The premise of the book is a contested theory called "mismatch," which basically argues that minority students accepted into first tier universities – the Harvards and the Yales, for instance – are mismatched, and thus will not succeed there because they are "inadequately placed in schools where they cannot compete." Sander explains that teachers teach classes with their students' qualifications in mind and that students who did not meet those initial qualifications, but were accepted anyway, learned less. Preparation is key, and these authors argue that if you aren't prepared, no matter how good the school, there is small benefit in attending. Sander and Taylor see the practice – admissions based on race as "spinning out of control" and badly in need of some changes, especially considering it was created in the 1960's as a temporary practice meant to act as a catalyst for diversification in the midst of the Civil Rights Movement. 

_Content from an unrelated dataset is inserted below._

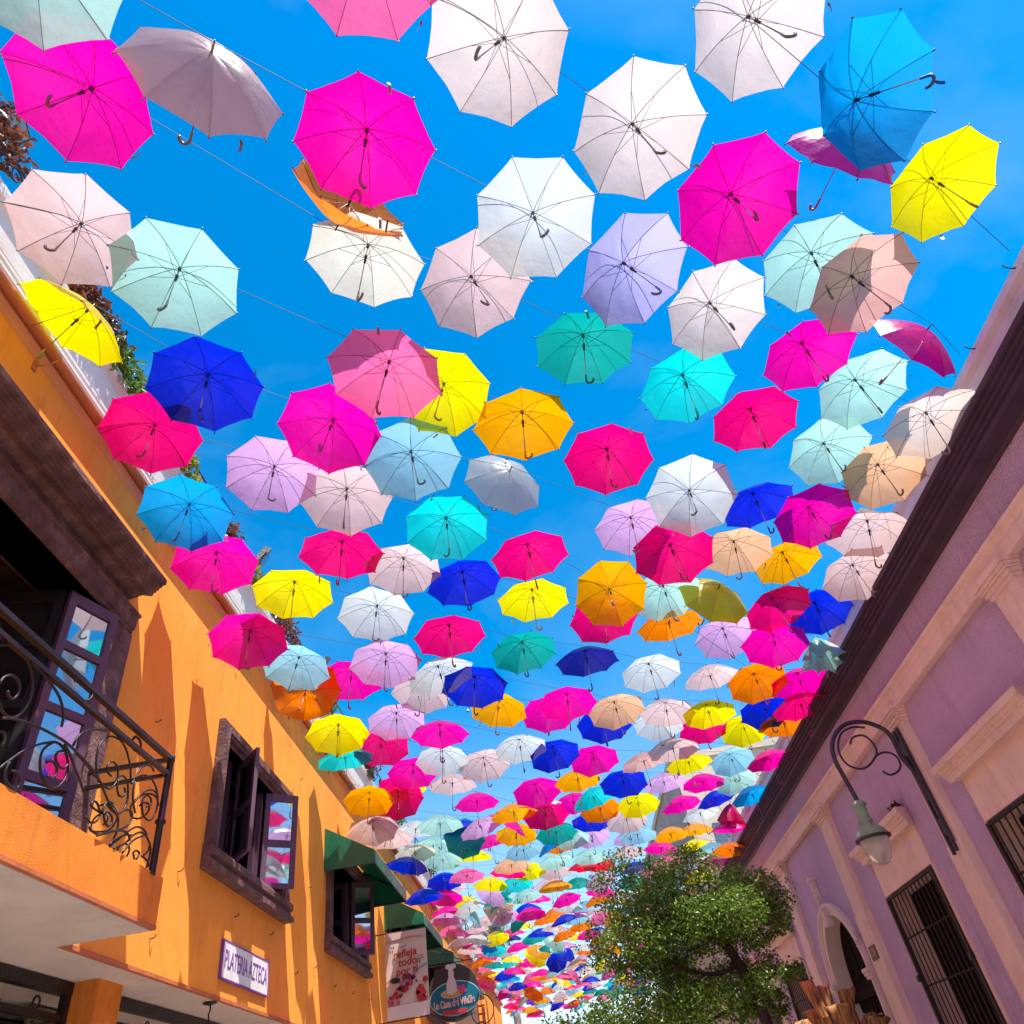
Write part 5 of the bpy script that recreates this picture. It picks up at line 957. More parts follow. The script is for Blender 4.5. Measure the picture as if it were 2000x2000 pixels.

But mismatched students are only half of Taylor and Sander's argument. What the authors are arguing for is transparency. They want students to be made aware that the statistical deck is stacked against them and that they may be coming in less prepared than their fellow classmates. In effect being told that they are not only small fish in a big pond, but that they shouldn't really be swimming with these fishes anyway. 

Taylor and Sander also want to open up standards of affirmative action to take into account socio-economic status. Sander stated that colleges are more willing to accept the child of a black doctor before the child of a white or black cab driver. The socio-economic imbalance presented by Sander is supported by another statistic from the book, which says that high income black students receive four times the scholarship aid that low-income whites and Asians receive. 

Toure pushed back on this argument. Responding to Sander and Taylor's statement that there is "no evidence" that affirmative action works, Toure cited the NAACP Legal Defense Fund, who said that "mismatch" was "junk science" and that the duo's work was "flawed." Scholarly standards aside – Sander retorted that their book had been peer reviewed and was up to academic-par – Toure's argument for affirmative action is definitely something to think about. Where Sander and Taylor are saying that students should attend colleges that they are qualified to attend, Toure is asking why would they, when they could – and probably should –go to Harvard or Yale? The Cycle host said:

"So it's better for black and brown students to go to second tier schools rather than to go to Harvard or Yale or first tier schools? The entire Supreme Court comes from Harvard or Yale, almost all presidents: Harvard or Yale, all the top of corporate America...so if we follow your prescription then the entire leadership of America would become entirely white, which is just barely a white washing of what we already have. How would that be better for America?"